Reproduce each of the lines word for word.

■ Provided material
####################
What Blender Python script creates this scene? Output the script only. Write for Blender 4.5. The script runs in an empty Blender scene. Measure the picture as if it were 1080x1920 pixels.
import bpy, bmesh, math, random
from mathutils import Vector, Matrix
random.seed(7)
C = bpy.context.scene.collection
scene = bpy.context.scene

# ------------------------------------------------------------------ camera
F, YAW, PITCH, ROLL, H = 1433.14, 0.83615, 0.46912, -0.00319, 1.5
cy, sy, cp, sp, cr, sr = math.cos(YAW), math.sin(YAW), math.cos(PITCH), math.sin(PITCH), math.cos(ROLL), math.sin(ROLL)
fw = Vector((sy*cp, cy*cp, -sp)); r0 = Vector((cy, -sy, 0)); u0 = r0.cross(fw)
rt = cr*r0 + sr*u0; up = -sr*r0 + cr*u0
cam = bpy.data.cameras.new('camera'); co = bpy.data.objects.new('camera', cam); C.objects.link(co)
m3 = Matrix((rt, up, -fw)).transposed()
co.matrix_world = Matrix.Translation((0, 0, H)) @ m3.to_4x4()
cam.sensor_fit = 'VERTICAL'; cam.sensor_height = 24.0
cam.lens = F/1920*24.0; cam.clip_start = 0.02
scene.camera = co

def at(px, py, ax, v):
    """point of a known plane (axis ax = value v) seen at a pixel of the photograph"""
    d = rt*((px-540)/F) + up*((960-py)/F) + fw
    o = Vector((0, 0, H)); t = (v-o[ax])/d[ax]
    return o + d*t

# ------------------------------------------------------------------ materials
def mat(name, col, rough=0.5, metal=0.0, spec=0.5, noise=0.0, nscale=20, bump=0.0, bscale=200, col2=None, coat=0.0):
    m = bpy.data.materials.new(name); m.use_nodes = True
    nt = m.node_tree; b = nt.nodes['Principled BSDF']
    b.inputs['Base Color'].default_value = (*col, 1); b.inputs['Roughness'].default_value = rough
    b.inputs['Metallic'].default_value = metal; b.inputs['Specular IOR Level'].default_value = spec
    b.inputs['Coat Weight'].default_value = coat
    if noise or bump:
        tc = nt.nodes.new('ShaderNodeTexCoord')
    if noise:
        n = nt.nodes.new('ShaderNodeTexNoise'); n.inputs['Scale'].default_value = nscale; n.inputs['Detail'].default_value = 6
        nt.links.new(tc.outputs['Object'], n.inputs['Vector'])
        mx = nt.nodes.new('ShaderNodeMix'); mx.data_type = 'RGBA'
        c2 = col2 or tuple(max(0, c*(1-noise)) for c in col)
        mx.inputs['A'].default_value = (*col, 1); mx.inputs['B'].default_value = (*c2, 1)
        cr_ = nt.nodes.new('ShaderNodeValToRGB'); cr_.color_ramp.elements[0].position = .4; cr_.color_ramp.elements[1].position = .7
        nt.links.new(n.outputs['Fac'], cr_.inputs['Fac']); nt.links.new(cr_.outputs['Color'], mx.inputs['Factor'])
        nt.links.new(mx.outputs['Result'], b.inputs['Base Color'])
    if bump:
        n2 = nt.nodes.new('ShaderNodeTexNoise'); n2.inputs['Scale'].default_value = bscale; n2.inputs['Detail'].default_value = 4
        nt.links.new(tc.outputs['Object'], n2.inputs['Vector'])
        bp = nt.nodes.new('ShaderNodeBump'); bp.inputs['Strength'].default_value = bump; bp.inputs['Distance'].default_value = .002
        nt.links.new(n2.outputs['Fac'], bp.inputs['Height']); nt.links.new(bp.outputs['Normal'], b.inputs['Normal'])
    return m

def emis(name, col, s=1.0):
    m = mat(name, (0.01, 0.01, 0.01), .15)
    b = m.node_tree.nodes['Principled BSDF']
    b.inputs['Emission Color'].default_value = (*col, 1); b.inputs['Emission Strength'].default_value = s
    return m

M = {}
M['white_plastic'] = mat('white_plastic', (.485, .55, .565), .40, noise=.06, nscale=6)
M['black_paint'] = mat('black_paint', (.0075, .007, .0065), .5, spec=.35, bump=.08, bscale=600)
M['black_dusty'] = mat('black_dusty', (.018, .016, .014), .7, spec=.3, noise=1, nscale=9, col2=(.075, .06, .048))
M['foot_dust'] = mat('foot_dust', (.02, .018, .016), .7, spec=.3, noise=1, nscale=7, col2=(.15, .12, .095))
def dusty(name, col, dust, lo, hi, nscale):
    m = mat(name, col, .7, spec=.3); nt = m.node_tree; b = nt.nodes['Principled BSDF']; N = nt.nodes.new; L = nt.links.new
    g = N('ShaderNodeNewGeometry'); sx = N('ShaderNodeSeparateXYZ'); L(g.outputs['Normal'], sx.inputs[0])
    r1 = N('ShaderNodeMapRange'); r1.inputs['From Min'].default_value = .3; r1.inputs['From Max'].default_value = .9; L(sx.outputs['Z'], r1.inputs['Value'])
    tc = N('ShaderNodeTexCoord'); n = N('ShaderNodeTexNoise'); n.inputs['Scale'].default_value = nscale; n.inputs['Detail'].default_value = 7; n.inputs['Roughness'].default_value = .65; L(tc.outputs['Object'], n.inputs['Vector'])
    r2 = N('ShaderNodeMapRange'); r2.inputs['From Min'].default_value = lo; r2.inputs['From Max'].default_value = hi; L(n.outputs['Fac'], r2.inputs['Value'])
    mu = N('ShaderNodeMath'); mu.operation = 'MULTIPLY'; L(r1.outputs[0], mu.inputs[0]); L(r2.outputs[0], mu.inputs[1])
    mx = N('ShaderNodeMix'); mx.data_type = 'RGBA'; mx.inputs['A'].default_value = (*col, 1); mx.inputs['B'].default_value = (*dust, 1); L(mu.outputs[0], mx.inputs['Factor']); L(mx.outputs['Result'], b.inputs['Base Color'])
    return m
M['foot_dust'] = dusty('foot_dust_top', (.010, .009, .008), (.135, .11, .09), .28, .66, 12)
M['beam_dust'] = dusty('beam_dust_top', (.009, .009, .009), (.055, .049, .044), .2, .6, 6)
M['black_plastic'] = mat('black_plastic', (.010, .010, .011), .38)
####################
■ Correct answer
What Blender Python script creates this scene? Output the script only. Write for Blender 4.5. The script runs in an empty Blender scene. Measure the picture as if it were 1080x1920 pixels.
import bpy, bmesh, math, random
from mathutils import Vector, Matrix
random.seed(7)
C = bpy.context.scene.collection
scene = bpy.context.scene

# ------------------------------------------------------------------ camera
F, YAW, PITCH, ROLL, H = 1433.14, 0.83615, 0.46912, -0.00319, 1.5
cy, sy, cp, sp, cr, sr = math.cos(YAW), math.sin(YAW), math.cos(PITCH), math.sin(PITCH), math.cos(ROLL), math.sin(ROLL)
fw = Vector((sy*cp, cy*cp, -sp)); r0 = Vector((cy, -sy, 0)); u0 = r0.cross(fw)
rt = cr*r0 + sr*u0; up = -sr*r0 + cr*u0
cam = bpy.data.cameras.new('camera'); co = bpy.data.objects.new('camera', cam); C.objects.link(co)
m3 = Matrix((rt, up, -fw)).transposed()
co.matrix_world = Matrix.Translation((0, 0, H)) @ m3.to_4x4()
cam.sensor_fit = 'VERTICAL'; cam.sensor_height = 24.0
cam.lens = F/1920*24.0; cam.clip_start = 0.02
scene.camera = co

def at(px, py, ax, v):
    """point of a known plane (axis ax = value v) seen at a pixel of the photograph"""
    d = rt*((px-540)/F) + up*((960-py)/F) + fw
    o = Vector((0, 0, H)); t = (v-o[ax])/d[ax]
    return o + d*t

# ------------------------------------------------------------------ materials
def mat(name, col, rough=0.5, metal=0.0, spec=0.5, noise=0.0, nscale=20, bump=0.0, bscale=200, col2=None, coat=0.0):
    m = bpy.data.materials.new(name); m.use_nodes = True
    nt = m.node_tree; b = nt.nodes['Principled BSDF']
    b.inputs['Base Color'].default_value = (*col, 1); b.inputs['Roughness'].default_value = rough
    b.inputs['Metallic'].default_value = metal; b.inputs['Specular IOR Level'].default_value = spec
    b.inputs['Coat Weight'].default_value = coat
    if noise or bump:
        tc = nt.nodes.new('ShaderNodeTexCoord')
    if noise:
        n = nt.nodes.new('ShaderNodeTexNoise'); n.inputs['Scale'].default_value = nscale; n.inputs['Detail'].default_value = 6
        nt.links.new(tc.outputs['Object'], n.inputs['Vector'])
        mx = nt.nodes.new('ShaderNodeMix'); mx.data_type = 'RGBA'
        c2 = col2 or tuple(max(0, c*(1-noise)) for c in col)
        mx.inputs['A'].default_value = (*col, 1); mx.inputs['B'].default_value = (*c2, 1)
        cr_ = nt.nodes.new('ShaderNodeValToRGB'); cr_.color_ramp.elements[0].position = .4; cr_.color_ramp.elements[1].position = .7
        nt.links.new(n.outputs['Fac'], cr_.inputs['Fac']); nt.links.new(cr_.outputs['Color'], mx.inputs['Factor'])
        nt.links.new(mx.outputs['Result'], b.inputs['Base Color'])
    if bump:
        n2 = nt.nodes.new('ShaderNodeTexNoise'); n2.inputs['Scale'].default_value = bscale; n2.inputs['Detail'].default_value = 4
        nt.links.new(tc.outputs['Object'], n2.inputs['Vector'])
        bp = nt.nodes.new('ShaderNodeBump'); bp.inputs['Strength'].default_value = bump; bp.inputs['Distance'].default_value = .002
        nt.links.new(n2.outputs['Fac'], bp.inputs['Height']); nt.links.new(bp.outputs['Normal'], b.inputs['Normal'])
    return m

def emis(name, col, s=1.0):
    m = mat(name, (0.01, 0.01, 0.01), .15)
    b = m.node_tree.nodes['Principled BSDF']
    b.inputs['Emission Color'].default_value = (*col, 1); b.inputs['Emission Strength'].default_value = s
    return m

M = {}
M['white_plastic'] = mat('white_plastic', (.485, .55, .565), .40, noise=.06, nscale=6)
M['black_paint'] = mat('black_paint', (.0075, .007, .0065), .5, spec=.35, bump=.08, bscale=600)
M['black_dusty'] = mat('black_dusty', (.018, .016, .014), .7, spec=.3, noise=1, nscale=9, col2=(.075, .06, .048))
M['foot_dust'] = mat('foot_dust', (.02, .018, .016), .7, spec=.3, noise=1, nscale=7, col2=(.15, .12, .095))
def dusty(name, col, dust, lo, hi, nscale):
    m = mat(name, col, .7, spec=.3); nt = m.node_tree; b = nt.nodes['Principled BSDF']; N = nt.nodes.new; L = nt.links.new
    g = N('ShaderNodeNewGeometry'); sx = N('ShaderNodeSeparateXYZ'); L(g.outputs['Normal'], sx.inputs[0])
    r1 = N('ShaderNodeMapRange'); r1.inputs['From Min'].default_value = .3; r1.inputs['From Max'].default_value = .9; L(sx.outputs['Z'], r1.inputs['Value'])
    tc = N('ShaderNodeTexCoord'); n = N('ShaderNodeTexNoise'); n.inputs['Scale'].default_value = nscale; n.inputs['Detail'].default_value = 7; n.inputs['Roughness'].default_value = .65; L(tc.outputs['Object'], n.inputs['Vector'])
    r2 = N('ShaderNodeMapRange'); r2.inputs['From Min'].default_value = lo; r2.inputs['From Max'].default_value = hi; L(n.outputs['Fac'], r2.inputs['Value'])
    mu = N('ShaderNodeMath'); mu.operation = 'MULTIPLY'; L(r1.outputs[0], mu.inputs[0]); L(r2.outputs[0], mu.inputs[1])
    mx = N('ShaderNodeMix'); mx.data_type = 'RGBA'; mx.inputs['A'].default_value = (*col, 1); mx.inputs['B'].default_value = (*dust, 1); L(mu.outputs[0], mx.inputs['Factor']); L(mx.outputs['Result'], b.inputs['Base Color'])
    return m
M['foot_dust'] = dusty('foot_dust_top', (.010, .009, .008), (.135, .11, .09), .28, .66, 12)
M['beam_dust'] = dusty('beam_dust_top', (.009, .009, .009), (.055, .049, .044), .2, .6, 6)
M['black_plastic'] = mat('black_plastic', (.010, .010, .011), .38)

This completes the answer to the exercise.